- Set problem
Starting at the first line of the listing below, repeat each line up to and including the one containing "bump=0.6, bscale=120), t)". Leave out pictures.

- Listed records
(begin)
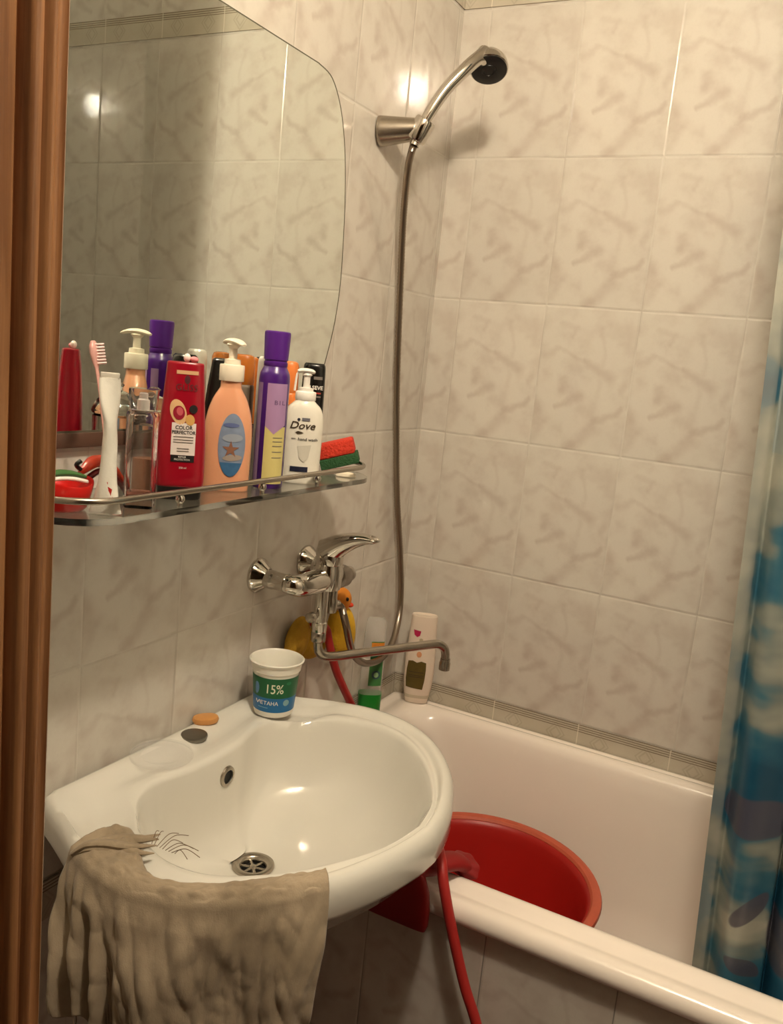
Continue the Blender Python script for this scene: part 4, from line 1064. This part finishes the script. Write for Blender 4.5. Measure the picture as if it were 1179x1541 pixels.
b = MB(); b.add(*blob((.050, -.356, .920), (.011, .008, .0055))); b.build('beak', mat('red_orange_beak', lin(208, 60, 24), 0.5), hd_)
b = MB(); b.add(*blob((.0560, -.3735, .936), (.0035, .0035, .004))); b.build('eye', M_black, hd_)
b = MB(); b.add(*blob((.021, -.492, .872), (.017, .034, .045), tilt=.2)); b.add(*blob((.021, -.43, .852), (.017, .050, .032))); b.build('wing', mat('mustard_plush', lin(190, 146, 40), 0.85, var=0.2, vscale=40, bump=0.6, bscale=120), t)

# ------------------------------------------------------------------ shower curtain and rod
M_cur = bpy.data.materials.new('printed_vinyl_curtain'); M_cur.use_nodes = True
_N = NT(M_cur); _nt = M_cur.node_tree; _b = _nt.nodes['Principled BSDF']
_uv = _N.n('ShaderNodeUVMap'); _uv.uv_map = 'UVMap'
_su = _N.n('ShaderNodeSeparateXYZ'); _N.l(_uv.outputs[0], _su.inputs[0]); _u, _v = _su.outputs[0], _su.outputs[1]
_mp = _N.n('ShaderNodeMapping'); _N.l(_uv.outputs[0], _mp.inputs[0]); _mp.inputs['Scale'].default_value = (1.0, 1.9, 1)
_w = _N.noise(_mp.outputs[0], 3.2, 3, .5)
_mv = _N.n('ShaderNodeMix', data_type='VECTOR'); _mv.inputs[0].default_value = .12; _N.l(_mp.outputs[0], _mv.inputs[4]); _N.l(_w.outputs['Color'], _mv.inputs[5])
_n = _N.noise(_mv.outputs[1], 6.0, 3, .45).outputs['Fac']
_cr = _N.n('ShaderNodeValToRGB'); _N.l(_n, _cr.inputs[0])
_e = _cr.color_ramp.elements; _e[0].position = .31; _e[0].color = lin(30, 80, 108); _e[1].position = .62; _e[1].color = lin(178, 178, 164)
for _p, _c in ((.42, lin(44, 98, 124)), (.475, lin(72, 114, 130)), (.52, lin(132, 140, 134))):
    _x = _e.new(_p); _x.color = _c
_col = _cr.outputs[0]
def ellm(cx, cz, rx, rz, rot=0.0):
    c, s = math.cos(rot), math.sin(rot)
    px = _N.m('SUBTRACT', _u, cx); pz = _N.m('SUBTRACT', _v, cz)
    X = _N.m('DIVIDE', _N.m('ADD', _N.m('MULTIPLY', px, c), _N.m('MULTIPLY', pz, s)), rx)
    Z = _N.m('DIVIDE', _N.m('SUBTRACT', _N.m('MULTIPLY', pz, c), _N.m('MULTIPLY', px, s)), rz)
    return _N.ss(_N.m('ADD', _N.m('MULTIPLY', X, X), _N.m('MULTIPLY', Z, Z)), .8, 1.1, 1, 0)
M_pat = lin(88, 84, 98)
for a in ((.165, 1.135, .055, .020, .35), (.11, .845, .075, .030, 0.05), (.21, .67, .06, .042, -.3), (.12, .71, .035, .014, .8), (.20, 1.46, .04, .05, .3), (.14, 1.40, .03, .012, .4), (.40, 1.1, .08, .025, .3), (.55, .8, .09, .03, -.2), (.12, .62, .03, .012, -.5)):
    _col = _N.mix(_N.m('MULTIPLY', ellm(*a), .85), _col, M_pat)
# pale upper strip of print
_st = _N.m('MULTIPLY', _N.m('MULTIPLY', _N.ss(_v, 1.347, 1.349), _N.ss(_v, 1.48, 1.40, 0, 1)), 0.0)
_band = _N.m('MULTIPLY', _N.m('GREATER_THAN', _v, 1.345), _N.m('MULTIPLY', _N.ss(_v, 1.42, 1.50, 1, 0), _N.m('GREATER_THAN', _u, .045)))
_col = _N.mix(_N.ss(_u, .030, .036, .45, 0), _col, lin(168, 166, 156))
_col = _N.mix(_N.m('MULTIPLY', _band, .8), _col, lin(150, 160, 158))
_N.l(_col, _b.inputs['Base Color']); _b.inputs['Roughness'].default_value = .28
_tr = _N.n('ShaderNodeBsdfTranslucent'); _N.l(_col, _tr.inputs[0])
_ms = _N.n('ShaderNodeMixShader'); _ms.inputs[0].default_value = .10
_out = _nt.nodes['Material Output']; _N.l(_b.outputs[0], _ms.inputs[1]); _N.l(_tr.outputs[0], _ms.inputs[2]); _N.l(_ms.outputs[0], _out.inputs[0])
NU, NV = 220, 70; ZB, ZT = .43, 2.362
uvs = []
V = []
for j in range(NV + 1):
    z = ZB + (ZT - ZB) * j / NV
    for i in range(NU + 1):
        s = i / NU
        xl = .801 - .046 * (z - .62)
        a = s * 2 * PI * 7.5
        fold = math.sin(a + .35 * math.sin(z * 2.1)) + .35 * math.sin(2.3 * a + 1 + z)
        amp = (.024 + .004 * math.sin(z * 3)) * min(1, .25 + s * 16)
        x = xl + (1.49 - xl) * s + .014 * (math.cos(a + .5) - .88) * min(1, s * 10) + .006
        y = -.583 + amp * fold * .78 + .005 * mn.noise(Vector((s * 14, z * 4, 0)))
        V.append((x, y, z)); uvs.append((s * 1.15, z))
F = [(j * (NU + 1) + i, j * (NU + 1) + i + 1, (j + 1) * (NU + 1) + i + 1, (j + 1) * (NU + 1) + i) for j in range(NV) for i in range(NU)]
me = bpy.data.meshes.new('shower_curtain'); me.from_pydata(V, [], F)
uvl = me.uv_layers.new(name='UVMap')
for lp in me.loops: uvl.data[lp.index].uv = uvs[lp.vertex_index]
me.polygons.foreach_set('use_smooth', [True] * len(me.polygons)); me.materials.append(M_cur)
cu = thing('shower_curtain', 'blue and white sea-print shower curtain hanging inside the tub', 'curtain', (0, 0, 0))
o = bpy.data.objects.new('curtain_sheet', me); COL.objects.link(o); o.parent = cu
for i in range(9):
    xx = .765 + .09 * i
    b = MB(); R = []
    for k in range(24):
        a = 2 * PI * k / 24; R.append([(xx + .0016 * math.cos(q), -.583 + (.019 + .0016 * math.sin(q)) * math.cos(a), 2.371 + (.019 + .0016 * math.sin(q)) * math.sin(a)) for q in np.linspace(0, 2 * PI, 9)[:-1]])
    R.append(R[0]); vv, ff = rings(R, True, False, False); b.add(vv, ff); b.build('ring', M_white, cu)
rod = thing('curtain_rod', 'straight white rod above the tub carrying the curtain', 'rod', (0, -.583, 2.379))
b = MB(); b.add(*lathe([(.0095, 0.0), (.0095, XR)], 20, 'x', (0, 0, 0))); b.build('tube', M_white, rod)
for xx, s in ((0, 1), (XR, -1)):
    b = MB(); b.add(*lathe([(.024, xx), (.022, xx + s * .006), (.012, xx + s * .014)], 24, 'x', (0, 0, 0))); b.build('flange', M_white, rod)

# ------------------------------------------------------------------ lamp
LX, LY, LZ = .81, -1.325, 2.43
lamp = thing('ceiling_lamp', 'round glass ceiling lamp near the door', 'lamp', (LX, LY, ZC))
M_em = bpy.data.materials.new('lamp_glass'); M_em.use_nodes = True
_nt = M_em.node_tree; _b = _nt.nodes['Principled BSDF']; _b.inputs['Base Color'].default_value = (.9, .85, .75, 1)
_b.inputs['Emission Color'].default_value = (1.0, .895, .725, 1); LAMP = 530.0; _b.inputs['Emission Strength'].default_value = LAMP
b = MB(); b.add(*blob((0, 0, LZ - ZC), (.042, .042, .042), 32, 18)); b.build('lamp_shade', M_em, lamp)
b = MB(); b.add(*lathe([(.055, 0), (.055, -.018), (.044, -.025), (.030, -.034)], 32)); b.build('base', M_white, lamp)

w = bpy.data.worlds.new('World'); SC.world = w; w.use_nodes = True
w.node_tree.nodes['Background'].inputs[0].default_value = (.5, .42, .34, 1); w.node_tree.nodes['Background'].inputs[1].default_value = .05

# ------------------------------------------------------------------ camera
cam = bpy.data.cameras.new('camera'); co = bpy.data.objects.new('camera', cam); COL.objects.link(co)
R = [[0.8804094, 0.46380326, 0.09882216], [-0.16877131, 0.1117087, 0.97930455], [-0.44316535, 0.87886728, -0.17662608]]
M4 = Matrix(((R[0][0], R[1][0], -R[2][0], .87608), (R[0][1], R[1][1], -R[2][1], -1.84420), (R[0][2], R[1][2], -R[2][2], 1.42309), (0, 0, 0, 1)))
co.matrix_world = M4
cam.sensor_fit = 'HORIZONTAL'; cam.sensor_width = 36.0; cam.lens = 1313.06 / 1179 * 36; cam.clip_start = .02
SC.camera = co

SC.view_settings.view_transform = 'Standard'; SC.view_settings.look = 'None'; SC.view_settings.gamma = 1.0
SC.view_settings.exposure = 0.0
try:
    SC.cycles.max_bounces = 14; SC.cycles.transmission_bounces = 12; SC.cycles.glossy_bounces = 6; SC.cycles.caustics_reflective = True; SC.cycles.caustics_refractive = True
    SC.cycles.blur_glossy = 0.3; SC.cycles.sample_clamp_indirect = 200.0; SC.cycles.use_guiding = True; SC.cycles.use_surface_guiding = True; SC.cycles.guiding_training_samples = 64
    SC.cycles.use_denoising = True
except Exception: pass
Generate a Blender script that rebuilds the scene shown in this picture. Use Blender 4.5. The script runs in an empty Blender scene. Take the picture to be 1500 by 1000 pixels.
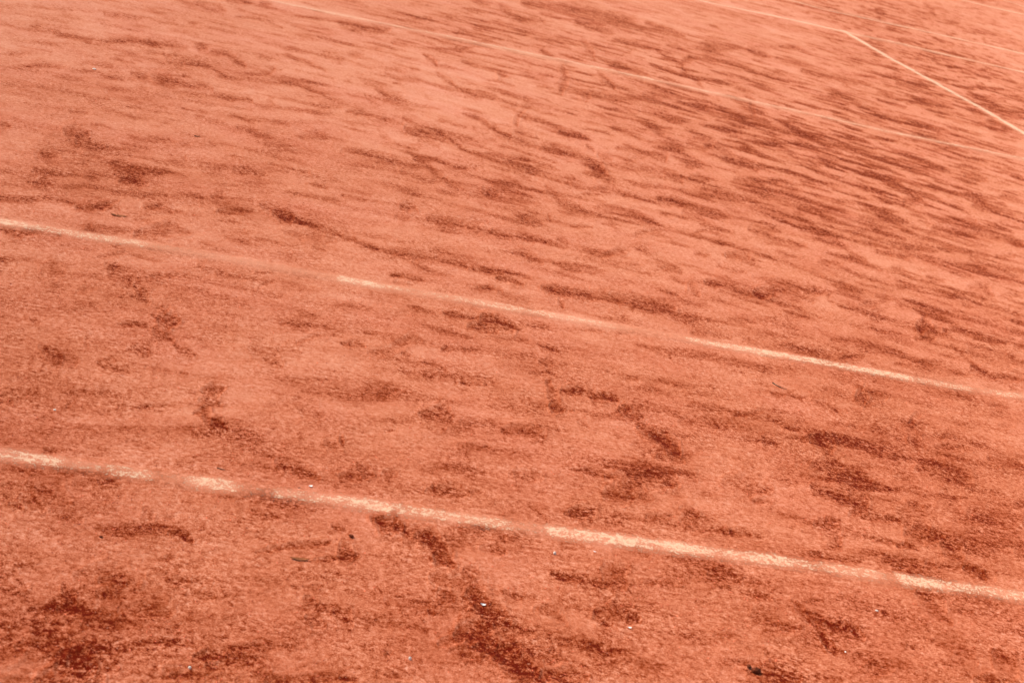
(end)
- Exercise response
Continue the Blender Python script for this scene: part 4, from line 1064. This part finishes the script. Write for Blender 4.5. Measure the picture as if it were 1179x1541 pixels.
b = MB(); b.add(*blob((.050, -.356, .920), (.011, .008, .0055))); b.build('beak', mat('red_orange_beak', lin(208, 60, 24), 0.5), hd_)
b = MB(); b.add(*blob((.0560, -.3735, .936), (.0035, .0035, .004))); b.build('eye', M_black, hd_)
b = MB(); b.add(*blob((.021, -.492, .872), (.017, .034, .045), tilt=.2)); b.add(*blob((.021, -.43, .852), (.017, .050, .032))); b.build('wing', mat('mustard_plush', lin(190, 146, 40), 0.85, var=0.2, vscale=40, bump=0.6, bscale=120), t)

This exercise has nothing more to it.